Today, as in the past, we have a grave danger that cannot be ignored. We cannot continue to be apathetic about the division of the country into rich and poor, just as the population before the 1960s was apathetic about the division of the country by race. We cannot continue to watch our capital accumulate in the hands of the minority. The future of our society depends on our capacity to sacrifice and to recognize the power we have as consumers.

Yes. We can.

The Occupy Wall Street protests and fear

The protests that began several week ago have spread from NYC to several cities across the nation. I was thinking about why people are protesting now, but not before the market crashed in 2008.  As I puzzled over it, a friend answered my questions simply: “Fear. They’re afraid now.”

We are driven by confidence

For at least the last 10 years, people bought homes and invested in housing loans, because they had confidence that home values would go up. In fact, there was so much confidence, that three things happened:

  1. There were loans that shouldn’t have been taken or given
  2. A lot of investments were bets (derivatives) that home values would increase. Investment banks bet so much, in fact, that they went into debt!
  3. And lastly, but maybe most importantly, investment banks started cheating. They combined the risky derivatives, called subprime, with the more stable derivatives, called AAA, and called them all AAA.

Fear is useful

Everyone bet on house loans because there was no fear, because there were no negative consequences to our actions. The banks didn’t care when someone couldn’t pay their home loan, because the value of homes was always going up.  If someone walked away from the loan, the bank took over an investment that was increasing in value.  Still, bank debt continued to grow, and fear set in that banks didn’t have enough money to pay their account holders. Fear is useful to balance out the belief that we cannot fail. In fact, failure is good.

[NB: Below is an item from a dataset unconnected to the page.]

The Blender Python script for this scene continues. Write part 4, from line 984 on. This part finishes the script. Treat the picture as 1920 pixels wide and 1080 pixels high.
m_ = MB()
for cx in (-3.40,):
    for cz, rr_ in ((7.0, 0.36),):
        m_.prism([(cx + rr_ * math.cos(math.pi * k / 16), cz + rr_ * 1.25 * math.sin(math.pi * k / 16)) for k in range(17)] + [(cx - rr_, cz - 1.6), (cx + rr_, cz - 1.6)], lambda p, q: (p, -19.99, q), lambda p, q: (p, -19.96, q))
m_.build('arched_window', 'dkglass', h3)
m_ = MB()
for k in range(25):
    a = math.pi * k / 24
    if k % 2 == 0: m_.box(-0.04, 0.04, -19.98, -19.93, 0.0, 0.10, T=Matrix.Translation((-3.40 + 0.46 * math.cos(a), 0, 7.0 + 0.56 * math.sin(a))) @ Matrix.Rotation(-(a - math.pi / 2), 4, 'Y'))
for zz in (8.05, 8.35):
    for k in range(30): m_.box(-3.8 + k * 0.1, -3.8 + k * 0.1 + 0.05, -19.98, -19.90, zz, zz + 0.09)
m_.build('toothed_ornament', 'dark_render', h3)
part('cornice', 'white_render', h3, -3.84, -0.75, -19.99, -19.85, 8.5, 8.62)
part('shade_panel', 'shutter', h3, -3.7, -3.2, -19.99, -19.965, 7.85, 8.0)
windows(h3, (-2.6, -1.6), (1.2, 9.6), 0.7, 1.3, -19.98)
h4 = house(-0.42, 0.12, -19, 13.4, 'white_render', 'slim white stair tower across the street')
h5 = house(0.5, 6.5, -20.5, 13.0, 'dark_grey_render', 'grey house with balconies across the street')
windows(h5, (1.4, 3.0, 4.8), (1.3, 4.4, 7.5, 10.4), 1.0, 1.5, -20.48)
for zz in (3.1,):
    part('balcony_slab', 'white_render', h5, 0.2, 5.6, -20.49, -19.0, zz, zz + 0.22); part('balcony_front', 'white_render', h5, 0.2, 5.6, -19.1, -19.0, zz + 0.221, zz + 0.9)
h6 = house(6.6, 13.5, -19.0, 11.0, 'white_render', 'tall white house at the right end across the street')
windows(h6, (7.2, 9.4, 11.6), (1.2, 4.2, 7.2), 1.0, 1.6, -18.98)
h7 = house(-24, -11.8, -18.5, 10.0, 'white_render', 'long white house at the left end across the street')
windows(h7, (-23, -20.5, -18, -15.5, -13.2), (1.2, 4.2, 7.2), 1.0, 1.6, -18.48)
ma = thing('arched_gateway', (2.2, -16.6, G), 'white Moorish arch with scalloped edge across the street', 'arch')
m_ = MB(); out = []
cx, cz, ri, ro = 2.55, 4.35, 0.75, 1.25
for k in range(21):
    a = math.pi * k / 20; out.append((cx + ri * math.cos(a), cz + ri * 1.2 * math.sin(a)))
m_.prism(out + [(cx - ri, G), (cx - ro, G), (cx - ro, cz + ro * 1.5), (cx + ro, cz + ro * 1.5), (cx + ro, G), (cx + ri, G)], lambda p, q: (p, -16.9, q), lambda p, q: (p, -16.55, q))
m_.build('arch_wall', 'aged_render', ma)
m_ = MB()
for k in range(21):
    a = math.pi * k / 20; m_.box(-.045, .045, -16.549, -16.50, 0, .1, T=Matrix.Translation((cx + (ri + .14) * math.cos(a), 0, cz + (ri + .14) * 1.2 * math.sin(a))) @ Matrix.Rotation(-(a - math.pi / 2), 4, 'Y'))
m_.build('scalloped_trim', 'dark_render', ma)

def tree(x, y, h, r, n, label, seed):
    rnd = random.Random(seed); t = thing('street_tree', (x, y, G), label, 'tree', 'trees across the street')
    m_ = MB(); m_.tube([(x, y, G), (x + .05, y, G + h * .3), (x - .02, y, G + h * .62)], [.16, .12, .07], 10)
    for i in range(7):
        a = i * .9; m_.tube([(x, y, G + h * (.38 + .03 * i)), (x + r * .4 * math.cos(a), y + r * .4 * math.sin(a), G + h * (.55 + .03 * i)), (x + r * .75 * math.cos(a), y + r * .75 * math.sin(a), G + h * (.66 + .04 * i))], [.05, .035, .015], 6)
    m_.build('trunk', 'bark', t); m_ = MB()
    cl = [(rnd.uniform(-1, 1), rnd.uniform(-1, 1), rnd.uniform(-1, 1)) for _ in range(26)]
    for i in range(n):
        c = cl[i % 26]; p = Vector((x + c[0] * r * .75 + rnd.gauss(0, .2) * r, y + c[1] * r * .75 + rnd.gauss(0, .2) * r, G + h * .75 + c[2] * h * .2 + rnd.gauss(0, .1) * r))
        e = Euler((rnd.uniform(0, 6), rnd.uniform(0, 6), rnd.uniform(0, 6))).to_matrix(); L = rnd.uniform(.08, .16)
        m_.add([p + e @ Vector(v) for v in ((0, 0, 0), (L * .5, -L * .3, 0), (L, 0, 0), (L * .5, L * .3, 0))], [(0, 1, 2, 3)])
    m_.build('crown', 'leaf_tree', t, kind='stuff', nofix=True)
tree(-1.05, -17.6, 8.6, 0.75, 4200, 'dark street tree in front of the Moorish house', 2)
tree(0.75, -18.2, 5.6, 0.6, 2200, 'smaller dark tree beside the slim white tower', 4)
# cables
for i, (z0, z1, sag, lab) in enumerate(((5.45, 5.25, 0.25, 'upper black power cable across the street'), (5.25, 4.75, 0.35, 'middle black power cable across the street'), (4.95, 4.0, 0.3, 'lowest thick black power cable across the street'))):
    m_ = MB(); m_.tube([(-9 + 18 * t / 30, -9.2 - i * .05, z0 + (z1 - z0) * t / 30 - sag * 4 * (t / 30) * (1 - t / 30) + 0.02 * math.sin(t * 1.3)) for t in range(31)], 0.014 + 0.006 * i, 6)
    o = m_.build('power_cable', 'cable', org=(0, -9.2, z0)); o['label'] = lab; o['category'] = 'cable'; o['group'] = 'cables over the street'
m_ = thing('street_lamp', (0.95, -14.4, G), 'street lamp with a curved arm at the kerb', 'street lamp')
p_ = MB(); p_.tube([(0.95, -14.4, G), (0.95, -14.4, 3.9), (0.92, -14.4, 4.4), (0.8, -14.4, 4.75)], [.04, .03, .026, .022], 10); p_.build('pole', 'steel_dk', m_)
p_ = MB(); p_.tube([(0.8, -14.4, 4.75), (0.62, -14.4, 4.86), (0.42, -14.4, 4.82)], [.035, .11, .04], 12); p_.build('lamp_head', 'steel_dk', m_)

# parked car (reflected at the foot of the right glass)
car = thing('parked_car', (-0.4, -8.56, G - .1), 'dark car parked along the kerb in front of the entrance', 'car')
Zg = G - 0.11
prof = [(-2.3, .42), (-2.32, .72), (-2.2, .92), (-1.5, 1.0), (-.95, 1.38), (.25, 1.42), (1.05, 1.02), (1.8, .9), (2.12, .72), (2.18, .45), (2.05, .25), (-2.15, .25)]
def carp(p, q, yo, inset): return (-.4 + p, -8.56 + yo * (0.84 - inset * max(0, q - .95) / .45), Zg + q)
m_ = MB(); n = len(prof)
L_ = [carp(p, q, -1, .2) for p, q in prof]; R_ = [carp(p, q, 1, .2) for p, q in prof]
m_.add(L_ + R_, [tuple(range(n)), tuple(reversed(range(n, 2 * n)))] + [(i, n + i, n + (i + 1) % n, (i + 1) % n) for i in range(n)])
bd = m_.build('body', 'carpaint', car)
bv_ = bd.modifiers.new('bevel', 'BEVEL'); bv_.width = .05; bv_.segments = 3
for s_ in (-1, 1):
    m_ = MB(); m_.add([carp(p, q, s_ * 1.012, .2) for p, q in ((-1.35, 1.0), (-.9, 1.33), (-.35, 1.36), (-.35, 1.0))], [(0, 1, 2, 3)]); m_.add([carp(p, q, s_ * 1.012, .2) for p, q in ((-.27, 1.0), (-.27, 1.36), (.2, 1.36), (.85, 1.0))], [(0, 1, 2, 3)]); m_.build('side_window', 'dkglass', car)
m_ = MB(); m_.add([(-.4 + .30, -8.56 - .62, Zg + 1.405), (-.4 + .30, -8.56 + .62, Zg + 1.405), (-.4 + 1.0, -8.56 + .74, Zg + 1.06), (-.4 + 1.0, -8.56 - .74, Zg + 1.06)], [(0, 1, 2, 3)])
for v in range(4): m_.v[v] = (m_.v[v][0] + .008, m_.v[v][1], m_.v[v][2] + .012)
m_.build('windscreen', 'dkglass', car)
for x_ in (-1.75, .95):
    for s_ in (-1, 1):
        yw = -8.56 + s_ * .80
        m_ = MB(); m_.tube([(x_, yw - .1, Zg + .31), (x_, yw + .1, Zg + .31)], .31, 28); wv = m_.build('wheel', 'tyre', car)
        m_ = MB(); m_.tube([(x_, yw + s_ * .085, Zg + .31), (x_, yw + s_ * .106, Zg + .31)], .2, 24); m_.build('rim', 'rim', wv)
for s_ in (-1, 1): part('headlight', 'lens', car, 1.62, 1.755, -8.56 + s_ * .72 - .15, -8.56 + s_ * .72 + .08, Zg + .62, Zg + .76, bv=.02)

Failure is a learning opportunity, not a time for retribution

Occupy Wall Street has an opportunity to recognize the failure of the US: Of our government in promoting irresponsible housing loans. Of the banks that chose to go into debt so they could continue giving out housing loans, good loans or bad. Of the people who accepted loans but couldn’t really pay them. Of the people who allowed their banker  to bet their money in the housing market without knowing how they were going into debt?

Occupy Wall Street is not a time for class warfare

Occupy Wall Street needs to show us that our failure is a chance for hope. Hope that we can hold people accountable: The people in government, the people in the corporations, and people like you and me. The protest is a call to take responsibility. To realize that we have the power. The power to do the right thing. When the government or corporation has become too big for us to control, it’s time for us to reign them back to represent our interests. Not the interests of money, but the interests of people.

How do you think the Occupy Wall Street protests can bring about this change?